In most cases involving control events, one can abandon events without disposing them and not run into trouble, because the event publisher and subscriber will generally go out of scope at about the same time. In some ways, this is unfortunate, since if event cleanup were considered necessary for correctness, there would probably be language support for it, and any decently-written code would clean up events as a matter of course.

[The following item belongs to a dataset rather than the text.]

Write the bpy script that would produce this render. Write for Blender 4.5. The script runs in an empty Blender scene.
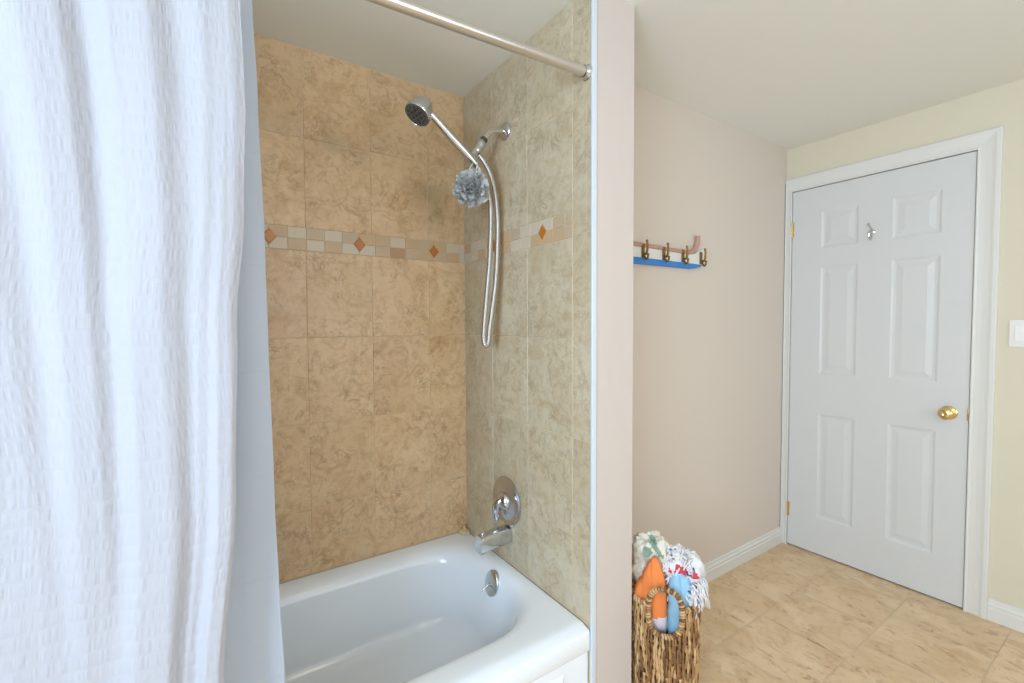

The problem is that anything keeps an abandoned event publisher from being garbage-collected will also prevent any of its subscribers from being garbage-collected; if those subscribers publish any events of their own, all of their subscribers will likewise be needlessly sheltered from garbage-collection, etc. Suppose, for example, that one has a program that's working beautifully, but one adds an event to let a form know when another form is opened or closed, so that each form can have a "Windows" menu listing other open forms. Nice feature. If, however, a form is disposed without unsubscribing from the event providing such notifications, such failure may prevent the form, or any of its controls, nor any other objects to which those things hold references, from ever being collected. A significant memory leak, though one which will likely only cause problems if multiple documents are opened and closed during the lifetime of the program, and which may thus not be discovered except by the end user.
My recommendation would be to use the form's Disposed
event to handle event cleanup. One could change the Dispose
code generated by the designer, and the designer would probably leave those changes alone, but given that the Disposed
event exists, I would think it cleaner to avoid any tinkering with the designer-generated files.